■ **Rows from a 3D scene dataset**
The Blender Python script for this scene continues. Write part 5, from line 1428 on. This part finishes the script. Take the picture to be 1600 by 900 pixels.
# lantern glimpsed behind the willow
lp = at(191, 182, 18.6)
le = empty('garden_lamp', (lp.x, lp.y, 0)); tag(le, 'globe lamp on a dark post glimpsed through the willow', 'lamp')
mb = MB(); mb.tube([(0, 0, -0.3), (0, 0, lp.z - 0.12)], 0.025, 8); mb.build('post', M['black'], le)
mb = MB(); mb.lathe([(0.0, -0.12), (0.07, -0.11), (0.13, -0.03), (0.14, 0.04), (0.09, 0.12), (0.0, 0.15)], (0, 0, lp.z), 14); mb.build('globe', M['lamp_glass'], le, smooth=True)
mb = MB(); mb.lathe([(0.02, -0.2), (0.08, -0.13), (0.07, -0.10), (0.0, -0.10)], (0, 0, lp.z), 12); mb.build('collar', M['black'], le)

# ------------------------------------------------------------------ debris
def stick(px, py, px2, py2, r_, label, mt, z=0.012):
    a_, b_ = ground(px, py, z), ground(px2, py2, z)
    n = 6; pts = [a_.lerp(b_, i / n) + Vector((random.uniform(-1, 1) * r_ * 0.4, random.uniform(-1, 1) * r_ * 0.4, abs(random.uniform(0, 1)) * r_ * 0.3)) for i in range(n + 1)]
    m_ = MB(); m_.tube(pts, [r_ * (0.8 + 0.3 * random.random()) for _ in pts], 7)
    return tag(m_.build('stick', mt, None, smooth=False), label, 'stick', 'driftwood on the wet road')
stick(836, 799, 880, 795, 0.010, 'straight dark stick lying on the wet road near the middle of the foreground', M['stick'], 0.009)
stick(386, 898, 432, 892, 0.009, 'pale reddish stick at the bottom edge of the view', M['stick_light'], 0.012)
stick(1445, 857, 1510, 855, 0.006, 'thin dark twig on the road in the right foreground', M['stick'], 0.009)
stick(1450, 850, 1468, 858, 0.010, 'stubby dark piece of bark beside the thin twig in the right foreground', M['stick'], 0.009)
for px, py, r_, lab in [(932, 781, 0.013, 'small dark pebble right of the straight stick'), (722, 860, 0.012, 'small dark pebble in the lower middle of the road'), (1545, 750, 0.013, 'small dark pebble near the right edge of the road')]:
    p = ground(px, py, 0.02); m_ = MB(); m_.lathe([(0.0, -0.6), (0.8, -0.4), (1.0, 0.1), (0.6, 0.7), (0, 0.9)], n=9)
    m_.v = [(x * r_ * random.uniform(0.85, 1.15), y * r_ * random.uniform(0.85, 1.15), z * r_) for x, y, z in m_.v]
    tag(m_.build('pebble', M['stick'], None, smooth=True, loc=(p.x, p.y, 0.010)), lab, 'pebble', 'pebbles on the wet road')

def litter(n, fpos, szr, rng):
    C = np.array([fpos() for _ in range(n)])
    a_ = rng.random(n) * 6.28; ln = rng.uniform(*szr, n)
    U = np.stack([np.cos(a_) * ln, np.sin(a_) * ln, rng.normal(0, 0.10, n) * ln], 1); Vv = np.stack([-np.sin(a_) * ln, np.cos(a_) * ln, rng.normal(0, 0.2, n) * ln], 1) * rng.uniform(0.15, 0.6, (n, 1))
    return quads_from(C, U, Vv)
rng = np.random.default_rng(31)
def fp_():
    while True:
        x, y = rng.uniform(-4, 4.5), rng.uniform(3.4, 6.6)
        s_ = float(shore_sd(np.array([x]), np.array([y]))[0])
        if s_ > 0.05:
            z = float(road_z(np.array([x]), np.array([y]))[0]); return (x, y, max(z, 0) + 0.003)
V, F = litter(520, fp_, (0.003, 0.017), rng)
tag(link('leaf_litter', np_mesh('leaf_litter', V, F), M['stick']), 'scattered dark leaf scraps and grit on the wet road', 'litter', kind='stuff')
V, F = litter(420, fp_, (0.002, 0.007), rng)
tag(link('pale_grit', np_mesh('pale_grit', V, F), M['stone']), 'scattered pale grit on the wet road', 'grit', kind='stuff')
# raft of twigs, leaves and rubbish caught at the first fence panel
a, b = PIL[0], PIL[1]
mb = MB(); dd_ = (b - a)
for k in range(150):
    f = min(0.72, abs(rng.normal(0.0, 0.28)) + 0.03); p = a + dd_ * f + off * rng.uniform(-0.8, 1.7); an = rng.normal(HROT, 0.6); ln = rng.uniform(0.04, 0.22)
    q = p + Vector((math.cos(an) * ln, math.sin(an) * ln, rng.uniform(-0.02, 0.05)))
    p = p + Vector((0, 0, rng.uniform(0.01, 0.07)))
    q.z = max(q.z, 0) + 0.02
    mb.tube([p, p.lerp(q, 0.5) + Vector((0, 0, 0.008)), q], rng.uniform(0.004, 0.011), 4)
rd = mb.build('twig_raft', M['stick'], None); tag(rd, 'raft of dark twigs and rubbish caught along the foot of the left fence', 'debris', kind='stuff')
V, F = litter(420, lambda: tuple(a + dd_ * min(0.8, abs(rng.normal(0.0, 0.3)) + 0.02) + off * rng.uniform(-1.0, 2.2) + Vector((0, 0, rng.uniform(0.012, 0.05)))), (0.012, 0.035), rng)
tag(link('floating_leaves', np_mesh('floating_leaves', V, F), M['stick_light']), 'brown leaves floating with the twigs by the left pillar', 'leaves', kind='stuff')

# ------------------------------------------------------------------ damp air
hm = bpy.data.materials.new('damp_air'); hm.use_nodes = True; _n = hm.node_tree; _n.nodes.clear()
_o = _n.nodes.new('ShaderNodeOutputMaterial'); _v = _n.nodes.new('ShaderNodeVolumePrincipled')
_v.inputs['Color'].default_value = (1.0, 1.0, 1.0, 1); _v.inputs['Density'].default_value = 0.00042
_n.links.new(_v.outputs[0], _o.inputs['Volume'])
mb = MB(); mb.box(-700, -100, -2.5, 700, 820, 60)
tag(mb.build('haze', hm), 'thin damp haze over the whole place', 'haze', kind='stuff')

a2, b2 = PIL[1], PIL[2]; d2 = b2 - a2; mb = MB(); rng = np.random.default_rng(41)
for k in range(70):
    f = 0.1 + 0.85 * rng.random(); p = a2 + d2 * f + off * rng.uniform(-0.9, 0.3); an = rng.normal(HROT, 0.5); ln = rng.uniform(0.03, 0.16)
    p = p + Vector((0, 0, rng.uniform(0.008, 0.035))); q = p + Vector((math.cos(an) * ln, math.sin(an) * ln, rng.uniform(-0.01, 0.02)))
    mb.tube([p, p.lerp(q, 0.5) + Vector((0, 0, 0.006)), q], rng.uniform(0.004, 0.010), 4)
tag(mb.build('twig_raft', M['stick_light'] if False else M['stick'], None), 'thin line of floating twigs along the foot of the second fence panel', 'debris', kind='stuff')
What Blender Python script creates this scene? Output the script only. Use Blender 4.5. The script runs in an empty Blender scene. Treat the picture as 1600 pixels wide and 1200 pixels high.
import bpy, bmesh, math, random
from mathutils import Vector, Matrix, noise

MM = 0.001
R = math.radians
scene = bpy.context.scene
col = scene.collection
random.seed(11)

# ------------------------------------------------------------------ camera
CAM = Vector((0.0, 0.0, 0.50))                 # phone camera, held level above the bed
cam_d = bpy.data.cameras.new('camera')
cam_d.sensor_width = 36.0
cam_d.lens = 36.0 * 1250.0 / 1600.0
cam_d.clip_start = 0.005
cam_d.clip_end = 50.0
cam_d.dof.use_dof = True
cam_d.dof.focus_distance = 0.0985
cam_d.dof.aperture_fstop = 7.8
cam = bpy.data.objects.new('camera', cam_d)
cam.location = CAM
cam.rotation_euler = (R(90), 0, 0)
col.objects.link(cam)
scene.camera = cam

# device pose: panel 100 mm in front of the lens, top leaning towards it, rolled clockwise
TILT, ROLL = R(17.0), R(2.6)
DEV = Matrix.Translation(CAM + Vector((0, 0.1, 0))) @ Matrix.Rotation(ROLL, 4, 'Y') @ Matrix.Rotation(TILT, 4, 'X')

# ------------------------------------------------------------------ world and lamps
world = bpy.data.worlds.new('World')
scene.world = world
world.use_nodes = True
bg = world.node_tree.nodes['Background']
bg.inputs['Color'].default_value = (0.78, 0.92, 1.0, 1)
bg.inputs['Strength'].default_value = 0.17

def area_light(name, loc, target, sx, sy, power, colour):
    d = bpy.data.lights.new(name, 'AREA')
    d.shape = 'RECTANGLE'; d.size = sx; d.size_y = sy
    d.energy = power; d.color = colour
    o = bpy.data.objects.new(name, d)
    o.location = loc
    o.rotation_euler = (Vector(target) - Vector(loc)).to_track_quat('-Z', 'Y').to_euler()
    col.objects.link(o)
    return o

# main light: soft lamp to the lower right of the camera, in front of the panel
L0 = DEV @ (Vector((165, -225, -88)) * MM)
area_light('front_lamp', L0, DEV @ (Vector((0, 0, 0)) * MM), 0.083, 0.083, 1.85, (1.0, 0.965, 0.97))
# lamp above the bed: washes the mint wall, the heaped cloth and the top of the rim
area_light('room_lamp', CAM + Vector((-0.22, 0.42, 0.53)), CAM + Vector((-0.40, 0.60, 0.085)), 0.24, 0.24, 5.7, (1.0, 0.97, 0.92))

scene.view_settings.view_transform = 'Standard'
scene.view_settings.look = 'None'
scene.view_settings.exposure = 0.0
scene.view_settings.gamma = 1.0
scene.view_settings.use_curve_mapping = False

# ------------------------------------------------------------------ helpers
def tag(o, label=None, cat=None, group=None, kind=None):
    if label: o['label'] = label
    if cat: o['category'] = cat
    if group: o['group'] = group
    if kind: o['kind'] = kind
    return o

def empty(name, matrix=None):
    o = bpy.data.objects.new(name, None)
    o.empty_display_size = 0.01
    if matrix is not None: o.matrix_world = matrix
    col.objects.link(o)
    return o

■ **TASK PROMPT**
Print only the lines that run from the start of the listing to the line bearing "mb.build('collar', M['black'], le)"; please keep the first line and that last one, exactly as they appear.

■ **RESULT OF THIS TASK**
The Blender Python script for this scene continues. Write part 5, from line 1428 on. This part finishes the script. Take the picture to be 1600 by 900 pixels.
# lantern glimpsed behind the willow
lp = at(191, 182, 18.6)
le = empty('garden_lamp', (lp.x, lp.y, 0)); tag(le, 'globe lamp on a dark post glimpsed through the willow', 'lamp')
mb = MB(); mb.tube([(0, 0, -0.3), (0, 0, lp.z - 0.12)], 0.025, 8); mb.build('post', M['black'], le)
mb = MB(); mb.lathe([(0.0, -0.12), (0.07, -0.11), (0.13, -0.03), (0.14, 0.04), (0.09, 0.12), (0.0, 0.15)], (0, 0, lp.z), 14); mb.build('globe', M['lamp_glass'], le, smooth=True)
mb = MB(); mb.lathe([(0.02, -0.2), (0.08, -0.13), (0.07, -0.10), (0.0, -0.10)], (0, 0, lp.z), 12); mb.build('collar', M['black'], le)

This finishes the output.